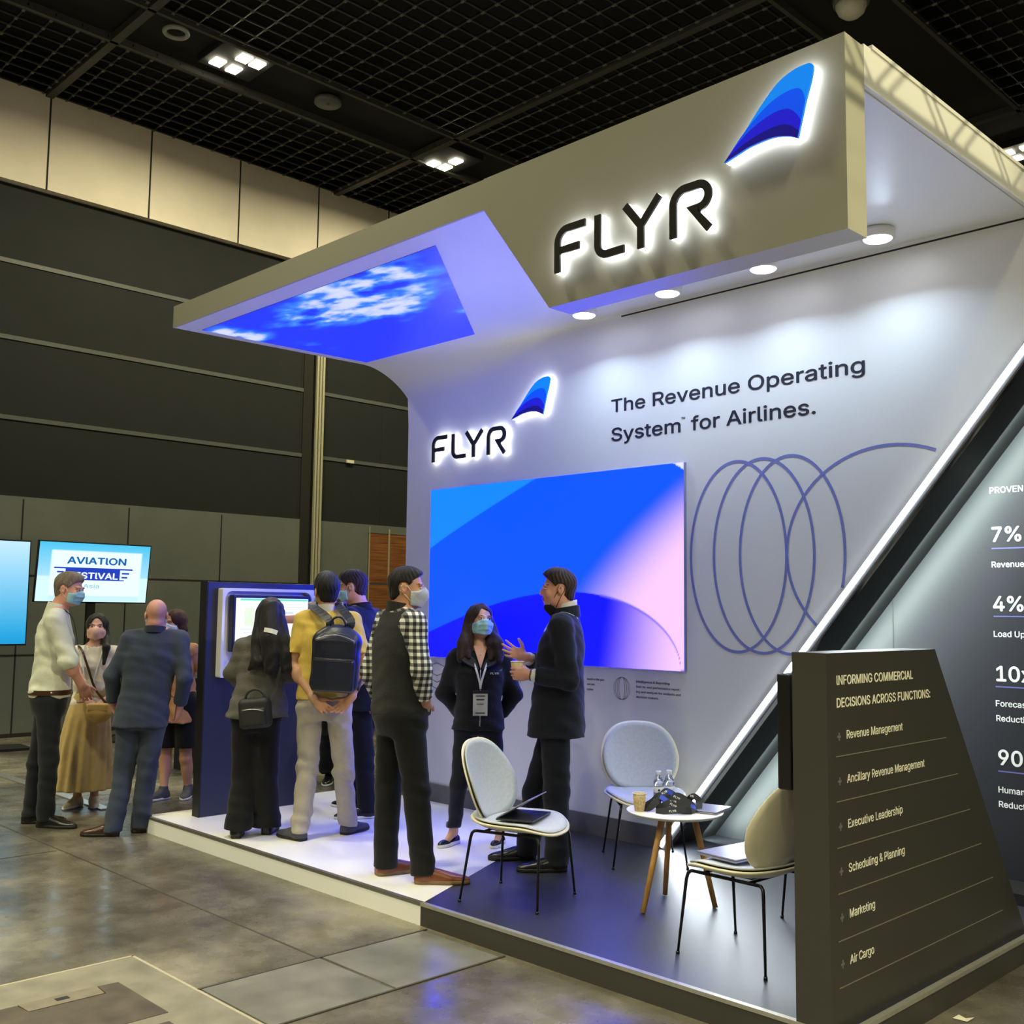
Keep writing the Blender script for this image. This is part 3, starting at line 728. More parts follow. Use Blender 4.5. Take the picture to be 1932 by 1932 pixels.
BANDS = [(TAIL, rgb(0, 140, 255)),
 ([(-2.457, 3.531), (-2.366, 3.626), (-2.253, 3.708), (-2.168, 3.737), (-2.112, 3.736), (-2.088, 3.714), (-2.078, 3.674), (-2.113, 3.53), (-2.159, 3.552), (-2.231, 3.568), (-2.329, 3.563), (-2.393, 3.548)], rgb(0, 84, 250)),
 ([(-2.457, 3.531), (-2.412, 3.575), (-2.329, 3.632), (-2.23, 3.667), (-2.158, 3.666), (-2.118, 3.634), (-2.0965, 3.596), (-2.113, 3.53), (-2.159, 3.552), (-2.231, 3.568), (-2.329, 3.563), (-2.393, 3.548)], rgb(30, 24, 214)),
 ([(-2.457, 3.531), (-2.42, 3.556), (-2.329, 3.590), (-2.23, 3.608), (-2.159, 3.600), (-2.106, 3.558), (-2.113, 3.53), (-2.159, 3.552), (-2.231, 3.568), (-2.329, 3.563), (-2.393, 3.548)], rgb(20, 10, 130))]
def smooth_closed(pts, corners):
    out = []; cs = sorted(corners); n = len(pts)
    for a, b in zip(cs, cs[1:]+[cs[0]+n]):
        seg = [(*pts[i % n], 0.0) for i in range(a, b+1)]
        out += [(v.x, v.y) for v in (crom(seg, 5)[:-1] if len(seg) > 2 else [Vector(seg[0])])]
    return out
TAIL = smooth_closed(TAIL, {0, 10})
BANDS = [(TAIL, BANDS[0][1])]+[(smooth_closed(BANDS[k][0], {0, m_, m_+1}), BANDS[k][1]) for k, m_ in ((1, 6), (2, 6), (3, 5))]
def stroke_bm(bm, path, w, y0, y1):
    """flat stroke of width w with mitred joints, solid between y0 and y1 (facing -y)"""
    path = [path[0]]+[q for p, q in zip(path[:-1], path[1:]) if math.hypot(q[0]-p[0], q[1]-p[1]) > 1e-4]
    n = len(path); Lf = []; Rt = []
    for i in range(n):
        p = Vector(path[i]); d0 = (p-Vector(path[i-1])).normalized() if i else None; d1 = (Vector(path[i+1])-p).normalized() if i < n-1 else None
        d = ((d0 or d1)+(d1 or d0)).normalized(); nn = Vector((-d.y, d.x)); k = 1/max(0.5, (nn.dot(Vector((-(d1 or d0).y, (d1 or d0).x)))))
        Lf.append(p+nn*w/2*k); Rt.append(p-nn*w/2*k)
    for i in range(n-1):
        q = [Lf[i], Rt[i], Rt[i+1], Lf[i+1]]
        a = [bm.verts.new((v.x, y0, v.y)) for v in q]; b = [bm.verts.new((v.x, y1, v.y)) for v in q]
        bm.faces.new(a); bm.faces.new(b[::-1])
        for j in range(4): bm.faces.new((a[j], a[(j+1) % 4], b[(j+1) % 4], b[j]))
def logo(name, label, base, scale, off):
    """off: where logo point (-3.437,3.27) sits on the surface (x,z)"""
    t = thing(name, label, 'illuminated sign', base)
    T = lambda q: ((q[0]+3.437)*scale+off[0]-base[0], (q[1]-3.27)*scale+off[1]-base[2])
    d = 0.035*max(0.75, scale)
    for ch, paths in LET.items():
        root = None
        bmf = bmesh.new(); bmh = bmesh.new()
        for i, p in enumerate(paths):
            stroke_bm(bmf, [T(q) for q in p], 0.036*scale, -d-0.012+0.0008*i, -d)
            stroke_bm(bmh, [T(q) for q in p], (0.0345-0.0008*i)*scale, -d, -0.004)
        f = bm_obj('letter', bmf, M_FACE, t); h = bm_obj('lit_body', bmh, M_HALO, f)
    tf = prism('tail_emblem', [T(q) for q in TAIL], fxz(), -d-0.012, -d, emit('emblem_0', BANDS[0][1], 0.8), t)
    for k in (1, 2, 3): prism('emblem_band', [T(q) for q in BANDS[k][0]], fxz(), -d-0.012-0.0015*k, -d-0.011, emit('emblem_%d' % k, BANDS[k][1], 0.8), tf)
    prism('lit_body', [T(q) for q in TAIL], fxz(), -d, -0.004, M_HALO, tf)
    return t
logo('logo_sign', 'large halo lit FLYR logo sign with blue tail on the header board', (-2.75, FY-0.016, 3.27), 1.0, (-3.437, 3.275))
logo('logo_sign', 'smaller halo lit FLYR logo sign with blue tail above the wall screen', (-6.1, BY, 2.87), 0.966, (-6.722, 2.868))

# sign panel at the right front corner
SPX = -2.06
sg = thing('sign_panel', 'charcoal tapered sign panel listing commercial functions at the right corner', 'sign', (-2.13, FY, PZ))
prism('body', [(0.0, 0.0), (1.90, 0.0), (0.955, 1.388), (0.0, 1.388)], fyz(0.0), -0.077, 0.07, M_BSIGN, sg)
M_TXC = mat('cream_lettering', rgb(244, 240, 222), 0.5); M_GRULE = mat('grey_rule', rgb(120, 116, 108), 0.5); M_PLUS = mat('grey_plus', rgb(108, 106, 112), 0.5)
k_ = 2.06/2.1
def sgt(s, y, z, h, m, w, weight=0.01):
    # measured on the plane x=-2.1; rescaled to the face plane
    return text_mesh('lettering', s, h, (0.0705, y*k_-FY, CAMH+(z-CAMH)*k_-PZ), m, sg, plane='yz', width=w, weight=weight, depth=0.001)
sgt('INFORMING COMMERCIAL', 3.862, 1.376, 0.050, M_TXC, 0.655, 0.02)
sgt('DECISIONS ACROSS FUNCTIONS:', 3.860, 1.288, 0.050, M_TXC, 0.820, 0.02)
for s, y1, z, ze, zr in (('Revenue Management', 4.42, 1.163, 4.855, 1.100), ('Ancillary Revenue Management', 4.625, 0.992, 4.97, 0.9275), ('Executive Leadership', 4.403, 0.819, 5.095, 0.7525),
                       ('Scheduling & Planning', 4.414, 0.650, 5.212, 0.580), ('Marketing', 4.142, 0.477, 5.338, 0.404), ('Air Cargo', 4.13, 0.304, 5.448, 0.2315)):
    sgt(s, 3.935, z, 0.046, M_TXC, (y1-3.935)*k_, 0.008)
    y0 = 3.868*k_-FY; zc = CAMH+(z+0.022-CAMH)*k_-PZ
    boxes('plus_mark', [((0.070, y0-0.004, zc-0.014), (0.0712, y0+0.022, zc+0.0-0.006)), ((0.070, y0+0.005, zc-0.025), (0.0716, y0+0.013, zc+0.005))], M_PLUS, sg)
    zz = CAMH+(zr-CAMH)*k_-PZ
    box('rule', (0.070, 3.850*k_-FY, zz-0.002), (0.0712, ze*k_-FY, zz+0.002), M_GRULE, sg)
# small monitor fixed behind the sign
mn = thing('monitor', 'black monitor fixed behind the sign panel, seen edge on', 'monitor', (-2.41, 4.02, 0.94))
box('housing', (-0.035, -0.03, -0.02), (0.03, 0.62, 0.46), mat('monitor_black', rgb(22, 23, 26), 0.3), mn, bevel=0.008)
box('back_cover', (0.03, 0.05, 0.02), (0.075, 0.55, 0.36), mat('monitor_back', rgb(58, 56, 50), 0.5), mn, bevel=0.01)
box('wall_mount', (0.075, 0.22, 0.12), (0.203, 0.36, 0.26), M_BLACK, mn)
box('screen', (-0.0365, -0.015, -0.005), (-0.034, 0.605, 0.445), mat('screen_glass', rgb(10, 10, 12), 0.1), mn)

# kiosk
KX = -7.262
kk = thing('demo_kiosk', 'dark blue demo kiosk wall with white framed monitor on the platform', 'kiosk', (KX, 3.976, PZ))
M_NAVY = mat('navy_laminate', rgb(38, 42, 66), 0.35, noise=0.03)
box('body', (-0.10, 0.0, 0.0), (0.0, 0.955, 1.728), M_NAVY, kk, bevel=0.004)
box('black_end', (-0.102, -0.006, 0.0), (-0.002, 0.0, 1.728), M_BLACK, kk)
# white tray with rounded opening
def rrect(y0, y1, z0, z1, r, n=6):
    out = []
    for cy, cz, a in ((y1-r, z1-r, 0), (y0+r, z1-r, 90), (y0+r, z0+r, 180), (y1-r, z0+r, 270)):
        out += arc(cy, cz, r, a, a+90, n)
    return out
oy0, oy1, oz0, oz1 = 0.086, 0.895, 1.016, 1.683
outer = rrect(oy0, oy1, oz0, oz1, 0.012); inn = rrect(oy0+0.022, oy1-0.022, oz0+0.045, oz1-0.022, 0.06)
V = []; F = []; n = len(outer)
for P_, x in ((outer, 0.0), (outer, 0.07), (inn, 0.07), (inn, 0.012)): V += [(x, a, b) for a, b in P_]
for r_i in range(3):
    for i in range(n): F.append((r_i*n+i, r_i*n+(i+1) % n, (r_i+1)*n+(i+1) % n, (r_i+1)*n+i))
F.append(tuple(3*n+i for i in range(n)))
mesh_obj('white_tray', V, F, M_WHITE, kk)
mo = box('monitor', (0.03, 0.163, 1.205), (0.092, 0.845, 1.632), mat('bezel_black', rgb(20, 24, 40), 0.35), kk, bevel=0.006)
def ks(u, v):
    C = lambda r, g, b: np.array([lin(r), lin(g), lin(b)])[:, None, None]
    a = C(236, 242, 255)+0*u[None]
    def rect(u0, u1, v0, v1, c): 
        nonlocal a
        k = (u > u0) & (u < u1) & (v > v0) & (v < v1); a = np.where(k[None], C(*c), a)
    rect(0.06, 1, 0.945, 1, (96, 206, 160)); rect(0.12, 0.24, 0.45, 0.82, (214, 236, 196)); rect(0.26, 0.34, 0.45, 0.82, (226, 240, 230))
    rect(0.06, 0.5, 0.86, 0.9, (222, 228, 244)); rect(0.55, 0.95, 0.80, 0.84, (206, 212, 232)); rect(0.6, 0.8, 0.7, 0.73, (196, 204, 226))
    rect(0.06, 0.4, 0.37, 0.40, (196, 210, 214)); rect(0.1, 0.36, 0.30, 0.33, (206, 216, 224)); rect(0.6, 0.75, 0.6, 0.63, (206, 212, 232))
    return [a[0], a[1], a[2]]
picture('screen', 80, 50, ks, lambda u, v: (np.full_like(u, 0.0935), 0.185+u*0.640, 1.228+v*0.382), emit_attr('kiosk_image', 1.25), mo)

# counter behind the kiosk
ct = thing('counter', 'grey topped dark counter just visible behind the kiosk', 'counter', tuple(onz(404, 1254, 1.06)[:2])+(0,))
box('carcass', (-0.25, -0.28, 0.0), (0.25, 0.28, 0.94), M_BLACK, ct, bevel=0.005); box('worktop', (-0.28, -0.31, 0.94), (0.28, 0.31, 1.06), mat('grey_worktop', rgb(120, 124, 138), 0.4), ct, bevel=0.008)
# festival monitors by the hall wall
tv = thing('festival_screen', 'landscape screen reading AVIATION FESTIVAL on a floor stand', 'screen', (-12.95, 5.55, 0))
TVT = Matrix.Rotation(math.radians(7), 3, 'Y')
def tilt(o, piv):
    for v in o.data.vertices: v.co = TVT @ (v.co-Vector(piv)) + Vector(piv)
pv = (0, 0, 2.05)
b = box('bezel', (-0.04, -0.705, 1.685), (0.0, 0.705, 2.43), M_BLACK, tv, bevel=0.006); tilt(b, pv)
M_TV = emit_attr('festival_image', 1.15)
def tvc(u, v):
    C = lambda r, g, b: np.array([lin(r), lin(g), lin(b)])[:, None, None]
    a = C(70, 190, 232)*(0.25+0.75*v)[None]+C(224, 248, 255)*(0.75*(1-v))[None]
    k = (u > 0.1) & (u < 0.93) & (v > 0.10) & (v < 0.86); a = np.where(k[None], C(226, 250, 252), a)
    k = (v < 0.42) & ~((u > 0.1) & (u < 0.93)); a = np.where(k[None], C(206, 240, 250), a)
    return [a[0], a[1], a[2]]
s = picture('screen', 60, 34, tvc, lambda u, v: (np.full_like(u, 0.0015), -0.69+1.38*u, 1.70+0.715*v), M_TV, b); tilt(s, pv)
M_TVB = emit('festival_blue', (lin(24), lin(104), lin(186), 1), 0.9); M_TVD = emit('festival_dark_blue', (lin(34), lin(66), lin(196), 1), 0.9); M_TVW = emit('festival_white', (0.86, 0.95, 1, 1), 1.0); M_TVG = emit('festival_grey', (lin(150), lin(200), lin(220), 1), 0.9)
for s_, z, h, m, w, y, wt in (('AVIATION', 2.165, 0.115, M_TVB, 0.74, -0.35, 0.035), ('FESTIVAL', 1.985, 0.105, M_TVW, 0.62, -0.33, 0.03), ('Asia', 1.87, 0.07, M_TVG, 0.2, -0.13, 0.01)):
    o = text_mesh('lettering', s_, h, (0.006, y, z), m, b, plane='yz', width=w, weight=wt, depth=0.001); tilt(o, pv)
o = boxes('logo_bar', [((0.002, -0.36, 1.965), (0.004, 0.32, 2.105)), ((0.002, -0.50, 2.10), (0.004, 0.48, 2.118)), ((0.002, 0.345, 2.05), (0.004, 0.44, 2.07)), ((0.002, 0.345, 2.0), (0.004, 0.42, 2.02)), ((0.002, -0.46, 2.05), (0.004, -0.38, 2.07)), ((0.002, 0.30, 1.965), (0.004, 0.38, 1.978))], M_TVD, b); tilt(o, pv)
boxes('stand_pole', [((-0.11, -0.05, 0.03), (-0.05, 0.05, 1.95))], M_BLACK, tv); box('stand_base', (-0.35, -0.4, 0), (0.25, 0.4, 0.03), M_BLACK, tv, bevel=0.008)
area_light('festival_screen_light', (0.06, 0, 2.05), 1.3, 10, (0.6, 0.9, 1.0), rot=(0, math.radians(-90), 0), shape='RECTANGLE', size_y=0.7, parent=tv)
t2 = thing('portrait_screen', 'tall cyan portrait screen cut off at the left edge', 'screen', (-13.0, 4.52, 0))
b2 = box('bezel', (-0.05, -0.92, 1.18), (0.0, 0.275, 2.42), M_BLACK, t2, bevel=0.006)
picture('screen', 20, 40, lambda u, v: [lin(20)+0.5*v**1.6, lin(150)+0.45*v, lin(210)+0.3*v], lambda u, v: (np.full_like(u, 0.0015), -0.90+1.16*u, 1.20+1.20*v), M_TV, b2)
box('stand_pole', (-0.11, -0.2, 0.03), (-0.05, -0.1, 1.5), M_BLACK, t2); prism('stand_base', [(-0.30, -0.5), (0.28, -0.5), (0.34, 0.28), (-0.10, 0.30)], fxy(), 0, 0.03, M_BLACK, t2)
cb = tagp(tube('power_cable', [(-13.5, 5.35, 0.02), (-13.3, 5.5, 0.012), (-13.2, 5.9, 0.012), (-13.6, 6.3, 0.012), (-13.9, 6.6, 0.02)], 0.014, M_BLACK), 'black cable lying along the foot of the grey wall', 'cable')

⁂

Every line above that contains the word "picture" should be reported.

Finished task
Keep writing the Blender script for this image. This is part 3, starting at line 728. More parts follow. Use Blender 4.5. Take the picture to be 1932 by 1932 pixels.
picture('screen', 80, 50, ks, lambda u, v: (np.full_like(u, 0.0935), 0.185+u*0.640, 1.228+v*0.382), emit_attr('kiosk_image', 1.25), mo)
s = picture('screen', 60, 34, tvc, lambda u, v: (np.full_like(u, 0.0015), -0.69+1.38*u, 1.70+0.715*v), M_TV, b); tilt(s, pv)
picture('screen', 20, 40, lambda u, v: [lin(20)+0.5*v**1.6, lin(150)+0.45*v, lin(210)+0.3*v], lambda u, v: (np.full_like(u, 0.0015), -0.90+1.16*u, 1.20+1.20*v), M_TV, b2)